Re: ketchup script and 3.0
From: Matt Mackall
Date: Tue Jun 07 2011 - 16:46:20 EST
On Tue, 2011-06-07 at 23:32 +0300, Stratos Psomadakis wrote:
> On 06/07/2011 11:10 PM, Matt Mackall wrote:
> > On Tue, 2011-06-07 at 22:48 +0300, Stratos Psomadakis wrote:
> >> On 06/07/2011 03:53 PM, Matt Mackall wrote:
> >>> On Tue, 2011-06-07 at 08:40 +0100, Frank Kingswood wrote:
> >>>> Hi!
> >>>>
> >>>> With Linux 3.0 approaching rapidly, is the ketchup script known to work?
> >>>> It has this tempting <ver> parameter but I've always passed in "2.6" there.
> >>> It's on its third maintainer now and I've already forgotten the name of
> >>> the new guy.
> >> It's me :P
> >>
> >> I uploaded the ketchup code at github, and added some code to handle 3.x
> >> versions, but I've not tested it very much, so it's still in a separate
> >> branch. [1]
> >> You can check it out/test it, if you want. If it works without problems,
> >> when linux-3.0 gets released, I'll tag a new version of ketchup and
> >> notify distro maintainers to upgrade their packages.

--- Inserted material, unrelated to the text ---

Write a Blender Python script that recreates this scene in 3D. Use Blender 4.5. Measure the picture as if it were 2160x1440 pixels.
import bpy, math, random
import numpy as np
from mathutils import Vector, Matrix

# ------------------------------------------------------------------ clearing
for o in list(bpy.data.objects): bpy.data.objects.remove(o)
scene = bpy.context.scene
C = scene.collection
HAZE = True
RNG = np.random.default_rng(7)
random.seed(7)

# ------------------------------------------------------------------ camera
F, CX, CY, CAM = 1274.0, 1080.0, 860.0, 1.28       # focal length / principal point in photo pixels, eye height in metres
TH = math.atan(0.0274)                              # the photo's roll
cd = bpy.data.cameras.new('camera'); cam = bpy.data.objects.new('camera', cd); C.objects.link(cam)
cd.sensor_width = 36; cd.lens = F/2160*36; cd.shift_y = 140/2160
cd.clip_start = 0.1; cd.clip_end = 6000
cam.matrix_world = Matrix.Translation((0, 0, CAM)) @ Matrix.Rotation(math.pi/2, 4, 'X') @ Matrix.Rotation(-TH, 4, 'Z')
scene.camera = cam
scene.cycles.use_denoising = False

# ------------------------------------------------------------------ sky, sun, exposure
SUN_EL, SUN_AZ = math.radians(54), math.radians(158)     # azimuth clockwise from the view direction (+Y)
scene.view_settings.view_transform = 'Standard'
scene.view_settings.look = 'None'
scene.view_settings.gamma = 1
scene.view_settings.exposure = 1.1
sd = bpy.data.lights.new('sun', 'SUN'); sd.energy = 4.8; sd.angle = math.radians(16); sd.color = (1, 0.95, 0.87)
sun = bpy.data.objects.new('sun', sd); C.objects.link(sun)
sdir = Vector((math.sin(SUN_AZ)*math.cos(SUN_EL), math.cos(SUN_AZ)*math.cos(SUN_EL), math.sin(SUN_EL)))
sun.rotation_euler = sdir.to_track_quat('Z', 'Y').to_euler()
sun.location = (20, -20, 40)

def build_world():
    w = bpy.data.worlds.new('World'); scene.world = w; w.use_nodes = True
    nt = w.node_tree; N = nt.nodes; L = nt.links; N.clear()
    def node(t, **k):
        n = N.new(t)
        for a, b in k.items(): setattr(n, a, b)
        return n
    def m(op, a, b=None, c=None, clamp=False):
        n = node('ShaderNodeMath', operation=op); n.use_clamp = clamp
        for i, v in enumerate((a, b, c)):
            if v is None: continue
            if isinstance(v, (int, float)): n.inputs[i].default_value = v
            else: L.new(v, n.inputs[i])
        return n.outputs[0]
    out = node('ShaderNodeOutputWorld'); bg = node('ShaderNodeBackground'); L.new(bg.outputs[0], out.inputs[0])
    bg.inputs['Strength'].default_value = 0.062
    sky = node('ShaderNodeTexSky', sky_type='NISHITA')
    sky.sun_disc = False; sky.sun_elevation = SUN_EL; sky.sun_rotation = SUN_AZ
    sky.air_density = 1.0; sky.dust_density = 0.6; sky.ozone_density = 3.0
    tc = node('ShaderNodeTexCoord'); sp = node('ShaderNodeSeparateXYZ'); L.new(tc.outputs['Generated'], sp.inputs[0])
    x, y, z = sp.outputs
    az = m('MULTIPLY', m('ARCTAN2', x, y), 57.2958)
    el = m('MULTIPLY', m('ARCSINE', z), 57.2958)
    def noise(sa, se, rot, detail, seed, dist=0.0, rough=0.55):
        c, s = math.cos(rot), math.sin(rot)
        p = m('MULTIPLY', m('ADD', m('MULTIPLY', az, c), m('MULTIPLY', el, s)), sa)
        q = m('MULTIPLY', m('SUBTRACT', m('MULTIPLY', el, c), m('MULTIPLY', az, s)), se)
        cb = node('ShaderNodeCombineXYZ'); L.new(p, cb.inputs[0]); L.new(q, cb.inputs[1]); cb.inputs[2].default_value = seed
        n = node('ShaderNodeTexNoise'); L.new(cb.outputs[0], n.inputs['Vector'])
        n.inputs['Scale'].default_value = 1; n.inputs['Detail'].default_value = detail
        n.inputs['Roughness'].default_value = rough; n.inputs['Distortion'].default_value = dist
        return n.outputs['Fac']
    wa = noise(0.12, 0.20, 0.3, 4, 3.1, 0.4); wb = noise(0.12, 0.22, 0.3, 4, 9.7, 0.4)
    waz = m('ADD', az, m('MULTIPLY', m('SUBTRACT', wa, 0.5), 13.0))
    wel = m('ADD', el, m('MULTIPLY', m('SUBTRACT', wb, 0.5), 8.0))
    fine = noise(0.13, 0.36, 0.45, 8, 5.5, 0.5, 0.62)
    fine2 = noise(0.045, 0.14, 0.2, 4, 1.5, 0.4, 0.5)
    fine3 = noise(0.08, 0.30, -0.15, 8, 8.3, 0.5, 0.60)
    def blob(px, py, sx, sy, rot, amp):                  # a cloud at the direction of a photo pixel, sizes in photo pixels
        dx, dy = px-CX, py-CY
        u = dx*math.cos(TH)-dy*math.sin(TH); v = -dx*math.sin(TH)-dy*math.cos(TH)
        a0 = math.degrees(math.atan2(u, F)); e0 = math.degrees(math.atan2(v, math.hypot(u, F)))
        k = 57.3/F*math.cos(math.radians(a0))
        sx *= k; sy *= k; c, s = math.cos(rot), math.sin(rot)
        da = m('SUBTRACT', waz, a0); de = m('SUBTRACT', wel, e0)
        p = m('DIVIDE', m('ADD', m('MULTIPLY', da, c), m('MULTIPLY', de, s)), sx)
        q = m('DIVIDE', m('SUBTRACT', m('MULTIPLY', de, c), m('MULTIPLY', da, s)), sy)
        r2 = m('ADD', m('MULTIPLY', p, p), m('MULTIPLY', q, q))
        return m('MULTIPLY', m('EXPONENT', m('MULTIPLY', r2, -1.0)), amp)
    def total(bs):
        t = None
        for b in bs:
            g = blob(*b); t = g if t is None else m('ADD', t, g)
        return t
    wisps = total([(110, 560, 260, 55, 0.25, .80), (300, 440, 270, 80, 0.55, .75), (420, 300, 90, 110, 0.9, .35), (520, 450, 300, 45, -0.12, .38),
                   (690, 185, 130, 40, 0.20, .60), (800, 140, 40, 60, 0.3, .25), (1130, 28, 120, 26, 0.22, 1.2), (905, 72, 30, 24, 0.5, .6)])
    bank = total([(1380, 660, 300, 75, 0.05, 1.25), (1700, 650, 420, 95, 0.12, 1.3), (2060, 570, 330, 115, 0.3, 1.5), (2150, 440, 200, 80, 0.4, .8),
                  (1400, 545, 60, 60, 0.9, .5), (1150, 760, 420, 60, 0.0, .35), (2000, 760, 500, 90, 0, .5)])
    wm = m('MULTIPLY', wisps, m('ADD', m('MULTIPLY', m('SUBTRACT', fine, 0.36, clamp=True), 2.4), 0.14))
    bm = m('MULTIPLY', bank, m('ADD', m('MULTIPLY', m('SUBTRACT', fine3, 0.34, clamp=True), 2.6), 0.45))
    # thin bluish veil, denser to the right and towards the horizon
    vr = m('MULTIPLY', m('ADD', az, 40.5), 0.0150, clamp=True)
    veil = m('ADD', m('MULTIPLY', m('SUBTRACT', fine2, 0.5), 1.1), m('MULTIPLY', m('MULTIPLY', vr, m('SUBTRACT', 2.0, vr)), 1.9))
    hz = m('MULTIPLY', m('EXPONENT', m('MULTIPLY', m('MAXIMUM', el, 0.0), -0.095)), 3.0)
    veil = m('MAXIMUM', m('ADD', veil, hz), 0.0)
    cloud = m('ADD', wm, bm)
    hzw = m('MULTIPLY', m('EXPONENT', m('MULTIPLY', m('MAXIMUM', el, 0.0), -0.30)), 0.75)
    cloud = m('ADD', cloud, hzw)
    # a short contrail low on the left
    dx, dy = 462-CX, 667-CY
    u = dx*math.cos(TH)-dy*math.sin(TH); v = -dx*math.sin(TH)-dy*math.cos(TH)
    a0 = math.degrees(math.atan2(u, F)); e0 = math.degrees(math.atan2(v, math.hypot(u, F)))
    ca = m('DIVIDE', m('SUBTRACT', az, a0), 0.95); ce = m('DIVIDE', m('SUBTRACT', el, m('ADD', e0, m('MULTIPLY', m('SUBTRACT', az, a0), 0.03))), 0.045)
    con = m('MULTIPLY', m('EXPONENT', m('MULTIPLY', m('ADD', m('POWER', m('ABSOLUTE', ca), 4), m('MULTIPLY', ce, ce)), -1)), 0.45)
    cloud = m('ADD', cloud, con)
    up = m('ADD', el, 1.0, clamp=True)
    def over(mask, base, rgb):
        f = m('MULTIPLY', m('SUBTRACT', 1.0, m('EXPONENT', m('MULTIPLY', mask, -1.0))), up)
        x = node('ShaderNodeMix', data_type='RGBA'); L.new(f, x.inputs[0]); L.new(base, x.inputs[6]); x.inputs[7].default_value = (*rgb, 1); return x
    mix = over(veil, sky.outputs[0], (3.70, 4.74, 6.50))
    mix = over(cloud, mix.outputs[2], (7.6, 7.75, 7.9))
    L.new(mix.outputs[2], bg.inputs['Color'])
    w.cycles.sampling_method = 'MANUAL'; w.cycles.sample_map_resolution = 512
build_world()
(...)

> > I took a brief glance at your changes. You'll probably want to teach it
> > that 2.6.39++ == 3.0 so that people can seamlessly move back and forth
> > between the two ranges. This wasn't something that made sense across the
> > 2.4/2.6 transition.
> >
> > Oh, wait, maybe I've spotted the code for this.
> >
> > Thinking ahead just a bit, it'd be nice if we could just declare in
> > advance that 3.9++ == 4.0. If we're going to bump the major number at
> > arbitrary points, that's the most obvious one. It's approximately 3
> > years out at the current rate which seems like a good pace. Then tools
> > like ketchup and other tools that handle these version numbers could
> > just do all this once.
> >
> > Linus?
> Yeap, that would be nice, indeed. Otherwise, ketchup code (and other
> tools probably) will get uglier and uglier as major numbers advance, and
> I made it look ugly already (although this is probably 'thinking way
> into the future').
Well it can in fact be managed with a list of transition points rather
than a cascade of if statements.
But my point is that if we have adhoc transitions, we will encounter the
"fix all the scripts and websites" pain at every transition. And tools
that are managed via distros and the like can literally take years to
get into the hands of users. It'd be nice if the copy of ketchup shipped
in <enterprise distro> just worked 3 years from now because 4.0 wasn't a
surprise.
--
Mathematics is the supreme nostalgia of our time.